— start —

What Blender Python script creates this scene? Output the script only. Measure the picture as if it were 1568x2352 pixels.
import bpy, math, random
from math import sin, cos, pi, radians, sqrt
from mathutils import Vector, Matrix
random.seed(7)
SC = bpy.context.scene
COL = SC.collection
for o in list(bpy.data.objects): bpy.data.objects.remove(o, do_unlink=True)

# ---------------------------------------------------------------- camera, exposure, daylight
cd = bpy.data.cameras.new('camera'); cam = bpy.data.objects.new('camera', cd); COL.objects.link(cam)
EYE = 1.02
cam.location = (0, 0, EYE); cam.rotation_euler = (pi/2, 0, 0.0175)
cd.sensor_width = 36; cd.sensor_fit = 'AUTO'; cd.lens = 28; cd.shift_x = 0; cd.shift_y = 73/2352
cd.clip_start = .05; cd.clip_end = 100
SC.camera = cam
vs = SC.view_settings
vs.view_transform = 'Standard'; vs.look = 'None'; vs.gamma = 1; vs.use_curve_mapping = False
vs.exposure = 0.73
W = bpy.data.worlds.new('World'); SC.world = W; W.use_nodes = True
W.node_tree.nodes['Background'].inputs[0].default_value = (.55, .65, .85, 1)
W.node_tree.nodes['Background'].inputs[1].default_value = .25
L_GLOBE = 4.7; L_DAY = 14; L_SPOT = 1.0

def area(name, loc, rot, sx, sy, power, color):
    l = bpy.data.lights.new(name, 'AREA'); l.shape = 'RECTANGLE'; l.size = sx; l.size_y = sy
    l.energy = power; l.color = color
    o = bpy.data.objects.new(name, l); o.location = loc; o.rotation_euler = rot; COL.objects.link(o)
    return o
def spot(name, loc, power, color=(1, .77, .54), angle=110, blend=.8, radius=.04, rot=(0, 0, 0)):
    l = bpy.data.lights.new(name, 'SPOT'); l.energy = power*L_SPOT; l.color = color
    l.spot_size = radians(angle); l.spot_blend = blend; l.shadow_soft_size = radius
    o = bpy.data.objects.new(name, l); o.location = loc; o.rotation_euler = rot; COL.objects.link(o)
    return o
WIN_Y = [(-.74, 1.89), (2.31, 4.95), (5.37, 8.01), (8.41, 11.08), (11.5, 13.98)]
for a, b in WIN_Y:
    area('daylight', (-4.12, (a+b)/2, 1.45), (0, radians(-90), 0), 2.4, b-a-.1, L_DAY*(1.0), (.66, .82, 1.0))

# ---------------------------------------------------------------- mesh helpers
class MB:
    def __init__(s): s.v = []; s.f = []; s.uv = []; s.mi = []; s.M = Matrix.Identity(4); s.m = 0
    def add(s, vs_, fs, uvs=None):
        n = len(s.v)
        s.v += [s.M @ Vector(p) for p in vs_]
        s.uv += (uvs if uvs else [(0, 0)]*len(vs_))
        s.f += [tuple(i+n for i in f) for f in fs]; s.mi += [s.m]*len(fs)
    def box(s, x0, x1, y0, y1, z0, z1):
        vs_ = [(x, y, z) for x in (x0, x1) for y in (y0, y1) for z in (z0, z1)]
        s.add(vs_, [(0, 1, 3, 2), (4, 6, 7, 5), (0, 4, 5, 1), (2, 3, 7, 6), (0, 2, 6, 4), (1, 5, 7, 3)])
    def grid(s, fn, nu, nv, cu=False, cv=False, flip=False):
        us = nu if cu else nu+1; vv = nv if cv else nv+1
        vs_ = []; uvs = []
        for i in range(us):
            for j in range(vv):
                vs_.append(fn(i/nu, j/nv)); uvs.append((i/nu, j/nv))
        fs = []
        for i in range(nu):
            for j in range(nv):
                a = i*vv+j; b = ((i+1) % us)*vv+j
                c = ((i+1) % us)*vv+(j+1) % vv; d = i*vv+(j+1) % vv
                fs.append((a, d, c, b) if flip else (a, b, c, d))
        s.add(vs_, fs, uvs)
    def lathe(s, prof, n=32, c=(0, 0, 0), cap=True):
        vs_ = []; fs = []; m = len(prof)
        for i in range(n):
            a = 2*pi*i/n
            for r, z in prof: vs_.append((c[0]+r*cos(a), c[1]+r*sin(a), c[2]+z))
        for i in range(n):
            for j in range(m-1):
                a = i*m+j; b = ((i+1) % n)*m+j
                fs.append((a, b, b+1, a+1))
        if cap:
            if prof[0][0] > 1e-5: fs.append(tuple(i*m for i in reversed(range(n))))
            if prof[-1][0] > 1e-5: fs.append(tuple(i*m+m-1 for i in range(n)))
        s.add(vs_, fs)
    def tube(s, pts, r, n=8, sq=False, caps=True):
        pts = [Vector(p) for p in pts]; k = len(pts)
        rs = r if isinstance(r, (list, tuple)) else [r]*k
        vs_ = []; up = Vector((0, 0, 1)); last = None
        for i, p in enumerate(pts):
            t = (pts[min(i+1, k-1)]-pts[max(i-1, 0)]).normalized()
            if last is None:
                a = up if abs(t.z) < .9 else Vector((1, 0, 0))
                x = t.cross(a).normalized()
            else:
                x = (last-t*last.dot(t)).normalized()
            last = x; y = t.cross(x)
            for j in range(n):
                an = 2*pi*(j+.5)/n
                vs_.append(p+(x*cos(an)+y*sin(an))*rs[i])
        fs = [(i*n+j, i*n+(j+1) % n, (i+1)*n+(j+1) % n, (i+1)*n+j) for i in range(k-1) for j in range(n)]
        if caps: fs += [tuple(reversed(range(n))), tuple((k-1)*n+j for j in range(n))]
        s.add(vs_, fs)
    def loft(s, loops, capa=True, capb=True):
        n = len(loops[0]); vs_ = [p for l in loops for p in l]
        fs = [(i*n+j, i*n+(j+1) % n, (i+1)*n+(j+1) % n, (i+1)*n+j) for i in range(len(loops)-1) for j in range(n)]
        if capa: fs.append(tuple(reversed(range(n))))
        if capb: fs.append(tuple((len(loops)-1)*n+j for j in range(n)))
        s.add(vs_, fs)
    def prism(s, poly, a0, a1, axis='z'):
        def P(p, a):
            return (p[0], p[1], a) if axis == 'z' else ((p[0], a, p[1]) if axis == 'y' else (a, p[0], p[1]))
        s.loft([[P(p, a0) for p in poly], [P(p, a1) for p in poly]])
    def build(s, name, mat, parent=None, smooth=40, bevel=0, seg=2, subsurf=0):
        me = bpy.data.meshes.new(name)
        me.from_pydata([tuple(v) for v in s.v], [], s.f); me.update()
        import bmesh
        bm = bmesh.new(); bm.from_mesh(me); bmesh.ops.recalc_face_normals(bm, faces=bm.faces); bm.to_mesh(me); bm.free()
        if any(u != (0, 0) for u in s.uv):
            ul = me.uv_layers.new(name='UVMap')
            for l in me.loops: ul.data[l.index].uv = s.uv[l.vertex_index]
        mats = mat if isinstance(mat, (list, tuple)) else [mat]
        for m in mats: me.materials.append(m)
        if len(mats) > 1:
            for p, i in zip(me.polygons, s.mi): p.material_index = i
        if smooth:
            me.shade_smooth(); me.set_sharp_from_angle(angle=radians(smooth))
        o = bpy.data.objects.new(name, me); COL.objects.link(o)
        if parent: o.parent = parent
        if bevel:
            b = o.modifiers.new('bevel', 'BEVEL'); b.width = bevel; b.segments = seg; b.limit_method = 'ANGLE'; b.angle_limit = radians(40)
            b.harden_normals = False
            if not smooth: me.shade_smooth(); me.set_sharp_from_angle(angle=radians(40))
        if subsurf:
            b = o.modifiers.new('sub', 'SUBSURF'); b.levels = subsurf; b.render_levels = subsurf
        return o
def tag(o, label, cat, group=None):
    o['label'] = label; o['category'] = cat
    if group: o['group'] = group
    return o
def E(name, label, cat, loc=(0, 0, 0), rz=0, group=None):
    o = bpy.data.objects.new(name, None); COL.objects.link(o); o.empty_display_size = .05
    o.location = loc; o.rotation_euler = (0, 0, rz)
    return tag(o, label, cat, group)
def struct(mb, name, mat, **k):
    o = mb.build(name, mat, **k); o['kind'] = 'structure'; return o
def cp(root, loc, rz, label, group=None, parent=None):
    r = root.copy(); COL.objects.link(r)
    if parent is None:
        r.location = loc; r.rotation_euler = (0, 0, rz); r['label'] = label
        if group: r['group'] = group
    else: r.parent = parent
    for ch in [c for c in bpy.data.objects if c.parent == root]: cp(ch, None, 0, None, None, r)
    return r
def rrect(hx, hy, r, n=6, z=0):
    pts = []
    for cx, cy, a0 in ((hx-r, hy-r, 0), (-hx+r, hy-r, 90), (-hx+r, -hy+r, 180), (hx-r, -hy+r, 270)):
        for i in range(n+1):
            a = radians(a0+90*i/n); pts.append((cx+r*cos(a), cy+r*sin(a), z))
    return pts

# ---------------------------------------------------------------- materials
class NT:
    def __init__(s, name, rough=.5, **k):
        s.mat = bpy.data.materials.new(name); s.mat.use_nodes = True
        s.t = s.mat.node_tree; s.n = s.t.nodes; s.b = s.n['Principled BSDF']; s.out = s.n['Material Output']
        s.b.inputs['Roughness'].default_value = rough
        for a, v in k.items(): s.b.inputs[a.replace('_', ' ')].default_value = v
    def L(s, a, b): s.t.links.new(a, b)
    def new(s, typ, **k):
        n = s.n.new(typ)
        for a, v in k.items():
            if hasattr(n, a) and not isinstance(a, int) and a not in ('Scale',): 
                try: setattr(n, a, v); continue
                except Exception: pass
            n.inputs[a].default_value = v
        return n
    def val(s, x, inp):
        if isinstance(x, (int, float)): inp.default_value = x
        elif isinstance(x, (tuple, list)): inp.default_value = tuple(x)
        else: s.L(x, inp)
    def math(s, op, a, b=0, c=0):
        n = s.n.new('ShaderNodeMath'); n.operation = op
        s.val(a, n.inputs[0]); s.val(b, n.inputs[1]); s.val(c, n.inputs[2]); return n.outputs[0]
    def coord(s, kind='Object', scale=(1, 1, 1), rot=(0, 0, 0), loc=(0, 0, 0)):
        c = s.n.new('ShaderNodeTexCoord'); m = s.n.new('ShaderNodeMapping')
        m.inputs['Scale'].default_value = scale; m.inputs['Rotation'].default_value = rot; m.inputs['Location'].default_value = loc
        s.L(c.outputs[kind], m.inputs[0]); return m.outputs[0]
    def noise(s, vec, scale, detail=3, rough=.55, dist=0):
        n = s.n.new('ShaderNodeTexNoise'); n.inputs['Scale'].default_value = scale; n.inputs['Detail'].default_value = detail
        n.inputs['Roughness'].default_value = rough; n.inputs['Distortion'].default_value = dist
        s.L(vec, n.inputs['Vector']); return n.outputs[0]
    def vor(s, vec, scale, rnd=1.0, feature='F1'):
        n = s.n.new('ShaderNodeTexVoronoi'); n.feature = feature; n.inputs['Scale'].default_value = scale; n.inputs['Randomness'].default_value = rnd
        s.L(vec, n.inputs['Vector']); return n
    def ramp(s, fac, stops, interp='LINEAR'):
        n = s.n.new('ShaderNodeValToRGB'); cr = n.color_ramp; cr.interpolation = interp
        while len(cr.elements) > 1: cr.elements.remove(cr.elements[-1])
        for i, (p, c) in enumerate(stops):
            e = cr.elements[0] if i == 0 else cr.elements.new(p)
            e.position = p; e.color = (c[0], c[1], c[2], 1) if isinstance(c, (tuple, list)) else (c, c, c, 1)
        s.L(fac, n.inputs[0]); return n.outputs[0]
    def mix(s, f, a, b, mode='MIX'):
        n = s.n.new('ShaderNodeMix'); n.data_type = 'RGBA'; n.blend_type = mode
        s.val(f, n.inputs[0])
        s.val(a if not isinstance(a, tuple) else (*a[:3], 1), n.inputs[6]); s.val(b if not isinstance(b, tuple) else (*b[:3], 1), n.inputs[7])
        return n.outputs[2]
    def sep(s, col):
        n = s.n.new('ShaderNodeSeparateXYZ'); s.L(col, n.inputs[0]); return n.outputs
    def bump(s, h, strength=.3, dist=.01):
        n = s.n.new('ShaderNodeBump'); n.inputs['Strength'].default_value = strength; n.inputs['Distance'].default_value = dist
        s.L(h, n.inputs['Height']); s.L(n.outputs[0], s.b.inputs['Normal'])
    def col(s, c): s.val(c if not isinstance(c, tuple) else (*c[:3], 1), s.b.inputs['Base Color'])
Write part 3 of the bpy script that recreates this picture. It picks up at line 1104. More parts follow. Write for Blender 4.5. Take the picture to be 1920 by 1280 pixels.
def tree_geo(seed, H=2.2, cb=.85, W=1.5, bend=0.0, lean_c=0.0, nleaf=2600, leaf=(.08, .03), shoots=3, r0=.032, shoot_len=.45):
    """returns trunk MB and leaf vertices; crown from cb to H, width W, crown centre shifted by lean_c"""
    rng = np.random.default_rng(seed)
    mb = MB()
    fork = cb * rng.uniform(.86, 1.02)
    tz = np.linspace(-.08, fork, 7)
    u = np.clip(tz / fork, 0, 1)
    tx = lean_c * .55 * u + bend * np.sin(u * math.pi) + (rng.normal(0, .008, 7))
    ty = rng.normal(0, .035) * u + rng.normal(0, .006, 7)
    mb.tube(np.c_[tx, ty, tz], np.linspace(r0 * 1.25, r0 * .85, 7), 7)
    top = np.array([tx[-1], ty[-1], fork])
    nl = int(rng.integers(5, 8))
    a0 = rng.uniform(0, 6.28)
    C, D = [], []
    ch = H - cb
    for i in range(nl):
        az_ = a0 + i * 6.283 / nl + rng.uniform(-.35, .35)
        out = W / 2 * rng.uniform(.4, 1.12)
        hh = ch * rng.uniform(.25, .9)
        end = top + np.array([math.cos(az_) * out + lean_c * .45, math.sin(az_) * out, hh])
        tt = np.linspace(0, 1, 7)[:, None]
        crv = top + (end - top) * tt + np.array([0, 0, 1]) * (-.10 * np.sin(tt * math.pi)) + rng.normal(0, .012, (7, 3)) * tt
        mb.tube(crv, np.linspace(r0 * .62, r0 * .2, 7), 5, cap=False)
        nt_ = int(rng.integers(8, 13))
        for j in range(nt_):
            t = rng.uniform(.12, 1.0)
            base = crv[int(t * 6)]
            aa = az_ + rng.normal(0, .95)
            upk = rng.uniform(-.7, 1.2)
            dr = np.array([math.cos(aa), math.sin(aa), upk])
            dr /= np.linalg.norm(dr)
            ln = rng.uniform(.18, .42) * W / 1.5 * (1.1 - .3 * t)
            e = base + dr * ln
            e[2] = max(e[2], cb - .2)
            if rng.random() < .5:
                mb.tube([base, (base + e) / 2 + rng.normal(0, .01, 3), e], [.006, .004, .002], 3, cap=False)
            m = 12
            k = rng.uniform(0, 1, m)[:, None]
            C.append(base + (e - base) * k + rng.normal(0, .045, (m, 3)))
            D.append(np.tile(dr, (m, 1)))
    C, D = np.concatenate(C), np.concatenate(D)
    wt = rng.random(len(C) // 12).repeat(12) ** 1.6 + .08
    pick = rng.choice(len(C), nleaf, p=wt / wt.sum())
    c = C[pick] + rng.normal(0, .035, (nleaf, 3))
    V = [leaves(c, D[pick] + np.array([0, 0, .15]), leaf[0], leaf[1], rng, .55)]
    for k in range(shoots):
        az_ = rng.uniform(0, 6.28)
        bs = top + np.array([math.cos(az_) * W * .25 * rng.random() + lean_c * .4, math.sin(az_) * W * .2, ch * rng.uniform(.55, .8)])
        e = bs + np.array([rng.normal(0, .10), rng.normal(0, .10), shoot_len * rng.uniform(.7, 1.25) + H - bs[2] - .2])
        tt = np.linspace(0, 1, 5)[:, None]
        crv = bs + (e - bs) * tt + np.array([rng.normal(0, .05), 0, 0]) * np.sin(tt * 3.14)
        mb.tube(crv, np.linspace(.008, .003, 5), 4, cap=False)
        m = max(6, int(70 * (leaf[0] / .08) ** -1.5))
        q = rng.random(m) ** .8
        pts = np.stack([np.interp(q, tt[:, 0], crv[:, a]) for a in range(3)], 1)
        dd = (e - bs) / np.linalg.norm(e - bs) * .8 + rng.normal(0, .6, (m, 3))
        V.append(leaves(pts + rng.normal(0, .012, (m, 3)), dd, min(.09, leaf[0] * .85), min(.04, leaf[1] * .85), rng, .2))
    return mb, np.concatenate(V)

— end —

**Written exercise**: Locate the word "Blender" in the data above. Copy every line carrying it.

**Expected answer**:
What Blender Python script creates this scene? Output the script only. Measure the picture as if it were 1568x2352 pixels.
Write part 3 of the bpy script that recreates this picture. It picks up at line 1104. More parts follow. Write for Blender 4.5. Take the picture to be 1920 by 1280 pixels.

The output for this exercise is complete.